▶ SUPPLIED INFORMATION:
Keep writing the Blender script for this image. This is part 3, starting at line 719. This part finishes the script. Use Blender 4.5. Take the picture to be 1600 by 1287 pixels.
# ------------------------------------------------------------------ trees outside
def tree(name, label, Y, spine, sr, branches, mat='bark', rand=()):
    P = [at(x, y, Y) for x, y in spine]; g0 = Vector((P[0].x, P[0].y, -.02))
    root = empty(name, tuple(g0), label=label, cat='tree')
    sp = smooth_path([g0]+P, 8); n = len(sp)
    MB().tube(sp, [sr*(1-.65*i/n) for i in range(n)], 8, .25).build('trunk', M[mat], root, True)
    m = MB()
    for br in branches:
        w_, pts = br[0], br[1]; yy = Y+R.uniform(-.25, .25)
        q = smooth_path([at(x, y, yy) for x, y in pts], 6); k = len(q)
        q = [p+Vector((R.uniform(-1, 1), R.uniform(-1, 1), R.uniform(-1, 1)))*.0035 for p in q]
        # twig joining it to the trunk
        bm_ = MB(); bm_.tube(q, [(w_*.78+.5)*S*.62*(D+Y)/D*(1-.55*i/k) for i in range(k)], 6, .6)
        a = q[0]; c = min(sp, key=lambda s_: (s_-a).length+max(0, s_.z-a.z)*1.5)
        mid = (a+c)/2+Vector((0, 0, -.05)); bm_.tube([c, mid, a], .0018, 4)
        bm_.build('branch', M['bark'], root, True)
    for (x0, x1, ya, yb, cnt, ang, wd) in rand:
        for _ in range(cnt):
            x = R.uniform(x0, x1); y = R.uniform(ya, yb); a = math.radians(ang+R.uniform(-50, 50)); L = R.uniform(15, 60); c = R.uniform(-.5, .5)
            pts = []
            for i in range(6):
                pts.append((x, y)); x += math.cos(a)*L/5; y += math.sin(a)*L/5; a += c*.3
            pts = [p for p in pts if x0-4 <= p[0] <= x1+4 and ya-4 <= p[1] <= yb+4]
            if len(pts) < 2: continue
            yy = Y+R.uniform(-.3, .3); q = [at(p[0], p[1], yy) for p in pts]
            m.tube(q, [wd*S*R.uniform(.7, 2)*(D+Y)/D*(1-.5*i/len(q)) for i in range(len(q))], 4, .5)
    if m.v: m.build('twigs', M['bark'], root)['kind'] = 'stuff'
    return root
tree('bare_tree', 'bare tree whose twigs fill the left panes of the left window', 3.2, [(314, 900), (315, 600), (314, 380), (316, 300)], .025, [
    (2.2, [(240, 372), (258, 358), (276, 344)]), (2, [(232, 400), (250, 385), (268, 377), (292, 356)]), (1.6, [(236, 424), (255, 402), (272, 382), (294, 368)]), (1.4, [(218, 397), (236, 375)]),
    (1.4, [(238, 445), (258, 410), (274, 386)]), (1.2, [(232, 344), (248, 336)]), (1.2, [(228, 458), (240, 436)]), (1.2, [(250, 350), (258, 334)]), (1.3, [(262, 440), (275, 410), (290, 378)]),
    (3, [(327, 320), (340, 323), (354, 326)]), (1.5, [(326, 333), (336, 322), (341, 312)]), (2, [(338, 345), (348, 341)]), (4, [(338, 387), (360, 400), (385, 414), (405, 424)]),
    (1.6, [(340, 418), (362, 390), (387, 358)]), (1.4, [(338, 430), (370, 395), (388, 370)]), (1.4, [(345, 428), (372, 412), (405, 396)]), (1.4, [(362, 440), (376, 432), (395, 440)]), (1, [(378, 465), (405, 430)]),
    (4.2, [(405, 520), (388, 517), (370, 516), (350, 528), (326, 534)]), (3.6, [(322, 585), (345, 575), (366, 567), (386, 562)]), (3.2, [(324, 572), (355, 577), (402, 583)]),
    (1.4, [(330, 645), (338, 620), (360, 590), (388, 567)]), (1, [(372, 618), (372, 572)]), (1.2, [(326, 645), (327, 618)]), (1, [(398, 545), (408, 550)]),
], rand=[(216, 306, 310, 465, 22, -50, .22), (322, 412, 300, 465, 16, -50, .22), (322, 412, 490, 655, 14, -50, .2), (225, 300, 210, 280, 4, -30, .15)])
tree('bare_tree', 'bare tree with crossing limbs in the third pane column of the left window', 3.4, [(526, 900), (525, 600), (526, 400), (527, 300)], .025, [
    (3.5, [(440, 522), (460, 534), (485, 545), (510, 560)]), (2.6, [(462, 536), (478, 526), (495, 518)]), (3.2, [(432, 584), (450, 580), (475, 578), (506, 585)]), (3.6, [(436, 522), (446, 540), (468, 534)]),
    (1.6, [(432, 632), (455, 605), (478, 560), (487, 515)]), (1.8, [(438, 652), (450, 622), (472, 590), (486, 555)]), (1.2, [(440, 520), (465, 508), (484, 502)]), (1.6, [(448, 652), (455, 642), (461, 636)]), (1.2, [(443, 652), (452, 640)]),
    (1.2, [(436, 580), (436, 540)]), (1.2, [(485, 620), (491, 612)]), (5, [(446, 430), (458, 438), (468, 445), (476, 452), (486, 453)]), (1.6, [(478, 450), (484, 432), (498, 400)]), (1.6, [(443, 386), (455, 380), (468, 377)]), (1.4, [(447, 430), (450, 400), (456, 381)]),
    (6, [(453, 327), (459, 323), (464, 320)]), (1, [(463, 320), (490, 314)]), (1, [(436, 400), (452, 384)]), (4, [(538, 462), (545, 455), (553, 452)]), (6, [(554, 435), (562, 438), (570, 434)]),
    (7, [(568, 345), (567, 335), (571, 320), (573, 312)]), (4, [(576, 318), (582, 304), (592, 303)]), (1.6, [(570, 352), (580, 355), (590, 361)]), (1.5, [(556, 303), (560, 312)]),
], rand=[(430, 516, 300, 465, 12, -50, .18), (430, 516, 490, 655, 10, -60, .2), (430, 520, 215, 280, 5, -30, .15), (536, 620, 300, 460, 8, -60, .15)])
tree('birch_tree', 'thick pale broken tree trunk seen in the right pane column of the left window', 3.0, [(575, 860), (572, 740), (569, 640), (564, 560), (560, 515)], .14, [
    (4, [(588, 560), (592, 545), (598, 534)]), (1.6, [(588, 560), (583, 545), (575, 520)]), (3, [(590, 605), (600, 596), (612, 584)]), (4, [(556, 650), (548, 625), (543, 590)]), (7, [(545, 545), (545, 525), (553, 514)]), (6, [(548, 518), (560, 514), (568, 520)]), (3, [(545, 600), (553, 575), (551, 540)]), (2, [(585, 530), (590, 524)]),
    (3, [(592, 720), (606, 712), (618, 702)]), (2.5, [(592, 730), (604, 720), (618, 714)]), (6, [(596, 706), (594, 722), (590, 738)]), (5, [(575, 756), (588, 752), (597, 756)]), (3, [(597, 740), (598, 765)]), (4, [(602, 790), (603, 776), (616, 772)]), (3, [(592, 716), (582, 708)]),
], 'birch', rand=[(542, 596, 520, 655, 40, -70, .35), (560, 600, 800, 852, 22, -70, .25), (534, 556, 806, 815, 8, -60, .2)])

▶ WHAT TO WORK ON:
Copy all of the material word for word.

▶ RESPONSE TO THE TASK:
Keep writing the Blender script for this image. This is part 3, starting at line 719. This part finishes the script. Use Blender 4.5. Take the picture to be 1600 by 1287 pixels.
# ------------------------------------------------------------------ trees outside
def tree(name, label, Y, spine, sr, branches, mat='bark', rand=()):
    P = [at(x, y, Y) for x, y in spine]; g0 = Vector((P[0].x, P[0].y, -.02))
    root = empty(name, tuple(g0), label=label, cat='tree')
    sp = smooth_path([g0]+P, 8); n = len(sp)
    MB().tube(sp, [sr*(1-.65*i/n) for i in range(n)], 8, .25).build('trunk', M[mat], root, True)
    m = MB()
    for br in branches:
        w_, pts = br[0], br[1]; yy = Y+R.uniform(-.25, .25)
        q = smooth_path([at(x, y, yy) for x, y in pts], 6); k = len(q)
        q = [p+Vector((R.uniform(-1, 1), R.uniform(-1, 1), R.uniform(-1, 1)))*.0035 for p in q]
        # twig joining it to the trunk
        bm_ = MB(); bm_.tube(q, [(w_*.78+.5)*S*.62*(D+Y)/D*(1-.55*i/k) for i in range(k)], 6, .6)
        a = q[0]; c = min(sp, key=lambda s_: (s_-a).length+max(0, s_.z-a.z)*1.5)
        mid = (a+c)/2+Vector((0, 0, -.05)); bm_.tube([c, mid, a], .0018, 4)
        bm_.build('branch', M['bark'], root, True)
    for (x0, x1, ya, yb, cnt, ang, wd) in rand:
        for _ in range(cnt):
            x = R.uniform(x0, x1); y = R.uniform(ya, yb); a = math.radians(ang+R.uniform(-50, 50)); L = R.uniform(15, 60); c = R.uniform(-.5, .5)
            pts = []
            for i in range(6):
                pts.append((x, y)); x += math.cos(a)*L/5; y += math.sin(a)*L/5; a += c*.3
            pts = [p for p in pts if x0-4 <= p[0] <= x1+4 and ya-4 <= p[1] <= yb+4]
            if len(pts) < 2: continue
            yy = Y+R.uniform(-.3, .3); q = [at(p[0], p[1], yy) for p in pts]
            m.tube(q, [wd*S*R.uniform(.7, 2)*(D+Y)/D*(1-.5*i/len(q)) for i in range(len(q))], 4, .5)
    if m.v: m.build('twigs', M['bark'], root)['kind'] = 'stuff'
    return root
tree('bare_tree', 'bare tree whose twigs fill the left panes of the left window', 3.2, [(314, 900), (315, 600), (314, 380), (316, 300)], .025, [
    (2.2, [(240, 372), (258, 358), (276, 344)]), (2, [(232, 400), (250, 385), (268, 377), (292, 356)]), (1.6, [(236, 424), (255, 402), (272, 382), (294, 368)]), (1.4, [(218, 397), (236, 375)]),
    (1.4, [(238, 445), (258, 410), (274, 386)]), (1.2, [(232, 344), (248, 336)]), (1.2, [(228, 458), (240, 436)]), (1.2, [(250, 350), (258, 334)]), (1.3, [(262, 440), (275, 410), (290, 378)]),
    (3, [(327, 320), (340, 323), (354, 326)]), (1.5, [(326, 333), (336, 322), (341, 312)]), (2, [(338, 345), (348, 341)]), (4, [(338, 387), (360, 400), (385, 414), (405, 424)]),
    (1.6, [(340, 418), (362, 390), (387, 358)]), (1.4, [(338, 430), (370, 395), (388, 370)]), (1.4, [(345, 428), (372, 412), (405, 396)]), (1.4, [(362, 440), (376, 432), (395, 440)]), (1, [(378, 465), (405, 430)]),
    (4.2, [(405, 520), (388, 517), (370, 516), (350, 528), (326, 534)]), (3.6, [(322, 585), (345, 575), (366, 567), (386, 562)]), (3.2, [(324, 572), (355, 577), (402, 583)]),
    (1.4, [(330, 645), (338, 620), (360, 590), (388, 567)]), (1, [(372, 618), (372, 572)]), (1.2, [(326, 645), (327, 618)]), (1, [(398, 545), (408, 550)]),
], rand=[(216, 306, 310, 465, 22, -50, .22), (322, 412, 300, 465, 16, -50, .22), (322, 412, 490, 655, 14, -50, .2), (225, 300, 210, 280, 4, -30, .15)])
tree('bare_tree', 'bare tree with crossing limbs in the third pane column of the left window', 3.4, [(526, 900), (525, 600), (526, 400), (527, 300)], .025, [
    (3.5, [(440, 522), (460, 534), (485, 545), (510, 560)]), (2.6, [(462, 536), (478, 526), (495, 518)]), (3.2, [(432, 584), (450, 580), (475, 578), (506, 585)]), (3.6, [(436, 522), (446, 540), (468, 534)]),
    (1.6, [(432, 632), (455, 605), (478, 560), (487, 515)]), (1.8, [(438, 652), (450, 622), (472, 590), (486, 555)]), (1.2, [(440, 520), (465, 508), (484, 502)]), (1.6, [(448, 652), (455, 642), (461, 636)]), (1.2, [(443, 652), (452, 640)]),
    (1.2, [(436, 580), (436, 540)]), (1.2, [(485, 620), (491, 612)]), (5, [(446, 430), (458, 438), (468, 445), (476, 452), (486, 453)]), (1.6, [(478, 450), (484, 432), (498, 400)]), (1.6, [(443, 386), (455, 380), (468, 377)]), (1.4, [(447, 430), (450, 400), (456, 381)]),
    (6, [(453, 327), (459, 323), (464, 320)]), (1, [(463, 320), (490, 314)]), (1, [(436, 400), (452, 384)]), (4, [(538, 462), (545, 455), (553, 452)]), (6, [(554, 435), (562, 438), (570, 434)]),
    (7, [(568, 345), (567, 335), (571, 320), (573, 312)]), (4, [(576, 318), (582, 304), (592, 303)]), (1.6, [(570, 352), (580, 355), (590, 361)]), (1.5, [(556, 303), (560, 312)]),
], rand=[(430, 516, 300, 465, 12, -50, .18), (430, 516, 490, 655, 10, -60, .2), (430, 520, 215, 280, 5, -30, .15), (536, 620, 300, 460, 8, -60, .15)])
tree('birch_tree', 'thick pale broken tree trunk seen in the right pane column of the left window', 3.0, [(575, 860), (572, 740), (569, 640), (564, 560), (560, 515)], .14, [
    (4, [(588, 560), (592, 545), (598, 534)]), (1.6, [(588, 560), (583, 545), (575, 520)]), (3, [(590, 605), (600, 596), (612, 584)]), (4, [(556, 650), (548, 625), (543, 590)]), (7, [(545, 545), (545, 525), (553, 514)]), (6, [(548, 518), (560, 514), (568, 520)]), (3, [(545, 600), (553, 575), (551, 540)]), (2, [(585, 530), (590, 524)]),
    (3, [(592, 720), (606, 712), (618, 702)]), (2.5, [(592, 730), (604, 720), (618, 714)]), (6, [(596, 706), (594, 722), (590, 738)]), (5, [(575, 756), (588, 752), (597, 756)]), (3, [(597, 740), (598, 765)]), (4, [(602, 790), (603, 776), (616, 772)]), (3, [(592, 716), (582, 708)]),
], 'birch', rand=[(542, 596, 520, 655, 40, -70, .35), (560, 600, 800, 852, 22, -70, .25), (534, 556, 806, 815, 8, -60, .2)])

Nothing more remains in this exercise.